Frank wants to enable more of that—first and foremost, by making it as easy as possible for students to attend the Academy. Tuition is $1,950, and students have to get themselves to Boonville. But there’s plenty of help available, with financial aid averaging 75% plus travel assistance.
Second, she’s building an alumni support system to help ensure that fellows go on to receive actual commissions. In June, the academy announced several, including five co-commissions with the Orchestra of St. Luke’s, for works that will be part of Carnegie Hall’s upcoming series Migrations: The Making of America.
There will also be a two-year apprenticeship program, where academy alumni can continue to receive readings of new works with the Eastern Sierra Symphony; plus new micro-grants, that will encourage alumni across different cycles to collaborate with one another.
There’s one more aspect to the Gabriela Lena Frank Academy that shapes the way it operates, and that is its connection to the local community. Students interact with residents of the surrounding Anderson Valley, a mix of ethnicities and incomes, through performances and coaching.
Frank sets the pace for this herself. She volunteers at a local school, teaching music to “the sons and daughters of Latino vineyard farm workers.” It’s a serious endeavor: this year her mentoring culminated with a concert in the school cafeteria where the Del Sol String Quartet premiered seventeen string quartets.

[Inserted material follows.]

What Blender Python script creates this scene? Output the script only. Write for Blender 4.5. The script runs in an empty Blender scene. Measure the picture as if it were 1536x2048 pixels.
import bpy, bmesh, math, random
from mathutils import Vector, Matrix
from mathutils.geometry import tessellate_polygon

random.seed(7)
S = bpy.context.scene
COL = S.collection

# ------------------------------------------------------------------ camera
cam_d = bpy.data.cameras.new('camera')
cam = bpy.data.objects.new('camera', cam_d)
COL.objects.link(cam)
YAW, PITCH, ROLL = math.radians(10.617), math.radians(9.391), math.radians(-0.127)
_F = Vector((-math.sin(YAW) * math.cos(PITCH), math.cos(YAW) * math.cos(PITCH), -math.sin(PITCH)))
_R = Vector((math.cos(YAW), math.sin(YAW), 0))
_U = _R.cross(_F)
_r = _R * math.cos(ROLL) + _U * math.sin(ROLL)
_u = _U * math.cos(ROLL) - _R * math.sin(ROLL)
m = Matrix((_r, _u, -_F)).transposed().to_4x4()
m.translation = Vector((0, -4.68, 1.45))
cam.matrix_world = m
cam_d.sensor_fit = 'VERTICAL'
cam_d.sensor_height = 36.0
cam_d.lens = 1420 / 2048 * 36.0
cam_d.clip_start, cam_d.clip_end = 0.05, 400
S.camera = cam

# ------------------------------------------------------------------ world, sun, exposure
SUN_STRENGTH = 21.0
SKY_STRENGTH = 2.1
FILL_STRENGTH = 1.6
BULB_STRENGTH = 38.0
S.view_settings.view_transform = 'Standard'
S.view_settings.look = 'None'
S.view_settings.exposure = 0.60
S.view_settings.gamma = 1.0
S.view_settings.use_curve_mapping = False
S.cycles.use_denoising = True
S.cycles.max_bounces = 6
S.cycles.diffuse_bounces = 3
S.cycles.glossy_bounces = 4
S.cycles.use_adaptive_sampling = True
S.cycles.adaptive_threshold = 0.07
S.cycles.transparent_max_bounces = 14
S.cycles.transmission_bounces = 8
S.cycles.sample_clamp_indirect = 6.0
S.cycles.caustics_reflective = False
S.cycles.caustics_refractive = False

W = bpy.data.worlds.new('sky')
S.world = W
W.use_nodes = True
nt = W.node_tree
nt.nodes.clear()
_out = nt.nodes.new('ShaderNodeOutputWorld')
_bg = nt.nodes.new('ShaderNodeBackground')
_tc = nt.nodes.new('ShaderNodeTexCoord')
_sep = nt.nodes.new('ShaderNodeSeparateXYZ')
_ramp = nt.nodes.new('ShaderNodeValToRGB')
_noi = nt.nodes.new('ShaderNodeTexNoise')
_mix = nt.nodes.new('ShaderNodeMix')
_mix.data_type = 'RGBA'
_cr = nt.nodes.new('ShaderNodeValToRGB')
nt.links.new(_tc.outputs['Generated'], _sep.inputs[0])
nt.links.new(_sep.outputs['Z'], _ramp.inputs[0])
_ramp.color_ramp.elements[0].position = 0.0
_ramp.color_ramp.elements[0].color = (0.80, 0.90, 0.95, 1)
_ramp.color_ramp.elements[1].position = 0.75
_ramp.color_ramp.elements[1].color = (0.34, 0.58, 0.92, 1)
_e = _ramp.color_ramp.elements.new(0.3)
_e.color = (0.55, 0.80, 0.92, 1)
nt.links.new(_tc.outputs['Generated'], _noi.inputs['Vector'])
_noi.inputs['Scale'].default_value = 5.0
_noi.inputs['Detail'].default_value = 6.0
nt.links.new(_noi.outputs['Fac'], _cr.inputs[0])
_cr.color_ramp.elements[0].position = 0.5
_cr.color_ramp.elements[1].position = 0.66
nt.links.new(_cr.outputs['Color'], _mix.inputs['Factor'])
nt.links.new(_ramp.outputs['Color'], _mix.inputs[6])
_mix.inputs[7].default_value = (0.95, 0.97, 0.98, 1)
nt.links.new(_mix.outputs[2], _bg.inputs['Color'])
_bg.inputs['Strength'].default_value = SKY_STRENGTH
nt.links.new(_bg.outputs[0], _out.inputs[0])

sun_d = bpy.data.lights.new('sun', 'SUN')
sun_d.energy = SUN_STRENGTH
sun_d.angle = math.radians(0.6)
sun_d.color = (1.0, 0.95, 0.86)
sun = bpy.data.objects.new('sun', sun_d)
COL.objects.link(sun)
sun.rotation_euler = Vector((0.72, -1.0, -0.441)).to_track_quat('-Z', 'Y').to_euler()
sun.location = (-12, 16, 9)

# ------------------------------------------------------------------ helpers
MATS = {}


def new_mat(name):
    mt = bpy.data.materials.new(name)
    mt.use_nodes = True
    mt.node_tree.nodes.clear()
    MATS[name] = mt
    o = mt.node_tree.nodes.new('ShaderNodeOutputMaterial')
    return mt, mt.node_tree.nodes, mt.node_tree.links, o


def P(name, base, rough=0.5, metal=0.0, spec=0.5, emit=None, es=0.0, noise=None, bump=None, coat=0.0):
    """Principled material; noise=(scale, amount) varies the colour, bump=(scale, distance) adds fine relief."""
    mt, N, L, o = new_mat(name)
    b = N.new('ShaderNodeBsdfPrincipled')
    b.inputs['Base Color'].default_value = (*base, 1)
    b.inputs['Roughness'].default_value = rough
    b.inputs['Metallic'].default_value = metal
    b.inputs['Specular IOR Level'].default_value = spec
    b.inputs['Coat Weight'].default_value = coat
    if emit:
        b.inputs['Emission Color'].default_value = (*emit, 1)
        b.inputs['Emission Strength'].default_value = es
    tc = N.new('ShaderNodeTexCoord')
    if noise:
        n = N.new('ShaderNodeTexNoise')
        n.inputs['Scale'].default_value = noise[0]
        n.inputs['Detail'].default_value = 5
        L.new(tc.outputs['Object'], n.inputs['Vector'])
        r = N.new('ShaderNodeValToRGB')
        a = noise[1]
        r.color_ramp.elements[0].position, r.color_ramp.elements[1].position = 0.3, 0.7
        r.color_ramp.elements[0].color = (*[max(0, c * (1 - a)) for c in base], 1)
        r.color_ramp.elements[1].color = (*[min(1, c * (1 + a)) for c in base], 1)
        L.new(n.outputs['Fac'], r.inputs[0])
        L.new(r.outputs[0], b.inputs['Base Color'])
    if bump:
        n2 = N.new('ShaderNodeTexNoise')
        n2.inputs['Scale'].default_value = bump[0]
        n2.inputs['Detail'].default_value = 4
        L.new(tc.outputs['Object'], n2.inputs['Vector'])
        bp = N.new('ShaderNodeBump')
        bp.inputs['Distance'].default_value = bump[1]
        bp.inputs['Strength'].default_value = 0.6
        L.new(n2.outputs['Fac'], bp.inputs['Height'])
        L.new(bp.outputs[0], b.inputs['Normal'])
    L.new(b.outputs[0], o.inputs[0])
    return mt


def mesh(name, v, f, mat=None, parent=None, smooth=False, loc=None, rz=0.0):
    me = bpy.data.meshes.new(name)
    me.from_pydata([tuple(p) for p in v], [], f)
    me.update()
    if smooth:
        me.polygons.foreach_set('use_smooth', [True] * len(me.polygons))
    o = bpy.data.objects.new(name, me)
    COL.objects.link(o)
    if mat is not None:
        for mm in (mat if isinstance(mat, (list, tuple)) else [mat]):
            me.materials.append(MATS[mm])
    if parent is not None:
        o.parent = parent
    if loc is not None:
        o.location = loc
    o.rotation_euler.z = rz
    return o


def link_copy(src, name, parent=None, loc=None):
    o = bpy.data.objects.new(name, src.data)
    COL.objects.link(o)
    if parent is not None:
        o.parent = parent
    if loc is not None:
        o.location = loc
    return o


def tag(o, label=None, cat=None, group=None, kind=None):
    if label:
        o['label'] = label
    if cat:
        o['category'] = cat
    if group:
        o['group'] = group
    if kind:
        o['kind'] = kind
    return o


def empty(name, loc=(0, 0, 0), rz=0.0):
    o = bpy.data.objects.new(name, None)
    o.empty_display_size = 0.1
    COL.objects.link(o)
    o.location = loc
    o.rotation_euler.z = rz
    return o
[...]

Frank does her part to make sure the topic of community involvement stays on the table as her own students cycle in and out of the academy. She knows they’re focused on their own ambitions, but she’s learned that commissions come and go, along with ideas of self-worth, and that stepping outside of the contemporary music bubble help keeps the passion going.
“You need to be an arts citizen. You can’t operate in this narrow lane,” she said. “You need to look at your impact in the wider community and this is where you’ll have a sustainable life.”